Over the years the group and group format has grown and changed. The use of group conscience meetings has saved us more than once. We have had members break out in fights; the group conscience meeting centers us again and reminds us of our primary purpose. Someone has an idea to change the format of the meeting – keep it to an hour, add readings, remove readings, change from step / open topic to step/topic/my story, incorporate traditions either as a separate week or include it the week we do the step. I was initially very resistant to these changes thinking what had worked when we restarted was what always had to be done or the meeting would fail. Many of these changes have taken place in response to the current needs of the meeting.


When the “my story” topic was added to the rotation I have to admit to some skepticism again. Initially, when you told your story you had a whole hour to tell it and it was not followed by a meeting of any time. This was phenomenal; it was a wonderful way to get to know the group members better. By this time the meeting was very large, breaking into 4 or 5 groups each week so you could easily not be in a meeting with someone for several weeks. When people told their stories they put their heart and soul into it.  I missed the meeting for 3 years in the 1990’s and when I came back, “How it works” had been replaced with a reading from “A Woman’s way to the 12 steps”. Many of the group members had come out of certain woman’s treatment center and had made some changes to reflect what they liked from treatment. There was a saying they would use after the Lord’s Prayer at the end of the meeting “We are worthwhile women and deserve to be loved.” This was the inspiration for the meeting name change from Dakota Alano 6 pm Women’s meeting to Wednesday night Worthwhile Woman meeting. We got this changed officially with Intergroup.
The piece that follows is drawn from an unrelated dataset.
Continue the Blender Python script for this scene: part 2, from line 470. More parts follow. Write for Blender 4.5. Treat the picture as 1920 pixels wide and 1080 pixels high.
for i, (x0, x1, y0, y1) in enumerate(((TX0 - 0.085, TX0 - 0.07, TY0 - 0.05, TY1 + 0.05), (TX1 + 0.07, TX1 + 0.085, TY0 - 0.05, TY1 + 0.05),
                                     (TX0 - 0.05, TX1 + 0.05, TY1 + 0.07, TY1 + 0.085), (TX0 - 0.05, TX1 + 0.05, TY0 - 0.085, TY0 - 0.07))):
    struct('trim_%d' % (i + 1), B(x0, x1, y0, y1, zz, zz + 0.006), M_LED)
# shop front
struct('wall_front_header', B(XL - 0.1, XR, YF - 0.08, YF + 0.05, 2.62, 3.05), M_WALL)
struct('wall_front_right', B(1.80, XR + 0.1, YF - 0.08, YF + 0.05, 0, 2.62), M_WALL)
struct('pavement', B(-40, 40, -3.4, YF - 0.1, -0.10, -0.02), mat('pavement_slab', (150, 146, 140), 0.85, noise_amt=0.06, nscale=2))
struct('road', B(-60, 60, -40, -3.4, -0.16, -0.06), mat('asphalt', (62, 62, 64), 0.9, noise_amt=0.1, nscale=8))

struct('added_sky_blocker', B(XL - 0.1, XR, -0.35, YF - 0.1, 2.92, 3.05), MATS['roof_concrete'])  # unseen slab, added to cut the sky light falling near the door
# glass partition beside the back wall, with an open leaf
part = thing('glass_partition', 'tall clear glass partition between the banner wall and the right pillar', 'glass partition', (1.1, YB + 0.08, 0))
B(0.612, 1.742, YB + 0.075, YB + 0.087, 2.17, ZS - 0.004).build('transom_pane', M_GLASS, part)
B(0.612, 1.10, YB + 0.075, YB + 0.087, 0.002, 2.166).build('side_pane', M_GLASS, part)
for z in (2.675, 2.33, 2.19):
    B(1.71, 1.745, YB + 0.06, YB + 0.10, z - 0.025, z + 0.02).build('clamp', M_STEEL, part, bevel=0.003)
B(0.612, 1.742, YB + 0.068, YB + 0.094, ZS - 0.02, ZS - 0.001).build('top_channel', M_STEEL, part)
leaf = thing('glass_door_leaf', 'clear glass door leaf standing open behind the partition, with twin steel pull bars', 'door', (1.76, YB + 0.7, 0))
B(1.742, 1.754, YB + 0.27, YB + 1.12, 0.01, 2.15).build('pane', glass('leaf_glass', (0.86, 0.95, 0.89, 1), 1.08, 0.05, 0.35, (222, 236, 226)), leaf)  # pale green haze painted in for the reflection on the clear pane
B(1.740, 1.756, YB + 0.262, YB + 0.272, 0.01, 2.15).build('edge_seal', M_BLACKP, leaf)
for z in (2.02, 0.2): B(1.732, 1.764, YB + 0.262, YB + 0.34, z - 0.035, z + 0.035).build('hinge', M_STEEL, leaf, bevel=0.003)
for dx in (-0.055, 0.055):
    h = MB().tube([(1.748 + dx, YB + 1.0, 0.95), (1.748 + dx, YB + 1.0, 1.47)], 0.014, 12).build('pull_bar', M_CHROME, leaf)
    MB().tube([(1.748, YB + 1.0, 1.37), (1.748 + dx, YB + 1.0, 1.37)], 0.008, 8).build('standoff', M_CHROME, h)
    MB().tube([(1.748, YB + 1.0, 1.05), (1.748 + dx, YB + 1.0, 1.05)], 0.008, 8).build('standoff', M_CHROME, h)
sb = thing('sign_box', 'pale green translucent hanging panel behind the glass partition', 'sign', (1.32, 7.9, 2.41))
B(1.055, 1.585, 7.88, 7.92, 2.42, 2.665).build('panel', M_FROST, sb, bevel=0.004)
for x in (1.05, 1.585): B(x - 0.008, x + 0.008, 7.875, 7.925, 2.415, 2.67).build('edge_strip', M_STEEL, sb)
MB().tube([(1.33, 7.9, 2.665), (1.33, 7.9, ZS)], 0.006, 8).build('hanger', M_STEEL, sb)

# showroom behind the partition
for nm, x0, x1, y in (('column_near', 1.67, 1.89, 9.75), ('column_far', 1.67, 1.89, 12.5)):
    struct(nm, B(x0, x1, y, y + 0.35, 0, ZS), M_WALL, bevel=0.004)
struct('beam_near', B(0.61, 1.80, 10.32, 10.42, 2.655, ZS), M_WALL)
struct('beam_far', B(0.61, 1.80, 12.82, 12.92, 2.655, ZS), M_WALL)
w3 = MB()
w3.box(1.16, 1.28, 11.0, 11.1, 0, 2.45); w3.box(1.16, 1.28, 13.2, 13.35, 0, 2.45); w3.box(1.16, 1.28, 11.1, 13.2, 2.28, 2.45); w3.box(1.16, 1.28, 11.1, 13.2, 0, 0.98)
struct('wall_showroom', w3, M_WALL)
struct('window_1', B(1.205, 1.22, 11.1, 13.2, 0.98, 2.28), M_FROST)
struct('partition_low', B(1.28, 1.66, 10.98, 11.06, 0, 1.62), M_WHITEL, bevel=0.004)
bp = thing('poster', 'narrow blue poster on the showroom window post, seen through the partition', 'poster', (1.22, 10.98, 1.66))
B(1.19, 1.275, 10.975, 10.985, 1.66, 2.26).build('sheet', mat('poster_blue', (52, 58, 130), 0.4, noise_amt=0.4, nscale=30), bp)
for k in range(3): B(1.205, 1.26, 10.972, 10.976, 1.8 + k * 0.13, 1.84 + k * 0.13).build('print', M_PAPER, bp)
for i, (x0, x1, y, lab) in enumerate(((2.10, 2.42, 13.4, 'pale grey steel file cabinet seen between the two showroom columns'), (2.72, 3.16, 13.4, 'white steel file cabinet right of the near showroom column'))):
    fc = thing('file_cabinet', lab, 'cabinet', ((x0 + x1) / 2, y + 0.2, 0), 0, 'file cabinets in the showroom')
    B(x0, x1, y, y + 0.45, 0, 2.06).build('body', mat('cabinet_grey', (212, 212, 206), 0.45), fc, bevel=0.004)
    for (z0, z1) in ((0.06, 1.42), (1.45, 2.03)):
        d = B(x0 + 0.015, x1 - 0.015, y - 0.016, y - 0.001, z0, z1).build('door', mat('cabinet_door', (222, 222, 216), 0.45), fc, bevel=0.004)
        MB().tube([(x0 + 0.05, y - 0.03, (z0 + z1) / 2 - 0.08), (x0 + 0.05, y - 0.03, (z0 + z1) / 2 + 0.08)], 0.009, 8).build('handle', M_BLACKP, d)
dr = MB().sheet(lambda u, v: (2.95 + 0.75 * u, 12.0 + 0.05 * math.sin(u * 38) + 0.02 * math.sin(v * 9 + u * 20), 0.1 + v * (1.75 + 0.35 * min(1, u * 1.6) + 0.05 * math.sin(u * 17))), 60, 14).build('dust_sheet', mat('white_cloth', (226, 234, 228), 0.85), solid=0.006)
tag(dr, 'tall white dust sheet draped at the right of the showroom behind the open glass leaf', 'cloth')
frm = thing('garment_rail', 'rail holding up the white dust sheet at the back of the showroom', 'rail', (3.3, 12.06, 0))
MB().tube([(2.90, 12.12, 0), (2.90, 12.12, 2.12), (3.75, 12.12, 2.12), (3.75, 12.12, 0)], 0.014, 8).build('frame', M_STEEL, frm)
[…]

Eventually, through group conscience meetings we got the “Woman’s way through the 12 steps” replaced with readings from the big book and eventually “How it works”.


Another big issue over the years was smoking in the meeting. This has since been resolved for good by the ban of smoking in the whole house. We would allow smoking during the beginning of the meeting at one end of the table, or not at all (you had to wait for small group); sometimes no smoking but a smoke break before the small group. This seems impossible these days but people were very passionate on both sides of the subject and this topic alone made for some very passionate group conscience meetings.


Initially, we did not have group conscience meetings on a regular basis. Only when a crisis occurred would we have a group conscience meeting. Over time we learned this was not the best way to do things; everything was too intense and it was hard to be objective during the group conscience meeting. Then, we would try to have monthly or quarterly group conscience meetings and that didn’t seem to work very well either as people came thinking there had to be a problem; looking for problems where none existed. We have now settled into a monthly business/group conscience meeting. At this meeting we go over finances and if a squad leader, etc. needs to be replaced we will discuss it here and vote at the regular meeting. This works better because if an issue comes up we can discuss it right away but we are not looking for problems where none exist.


The meeting now represents the people who are currently a part of it and I think that is a beautiful thing. It has been with a lot of love, respect and following the principles and traditions of the program that this meeting continues to grow to reflect its members and represent Dakota Alano in a positive way to our visitors.


By the way, we have had men attend our meeting over the years as we follow the 3rd tradition “The only requirement for membership is a desire to stop drinking”.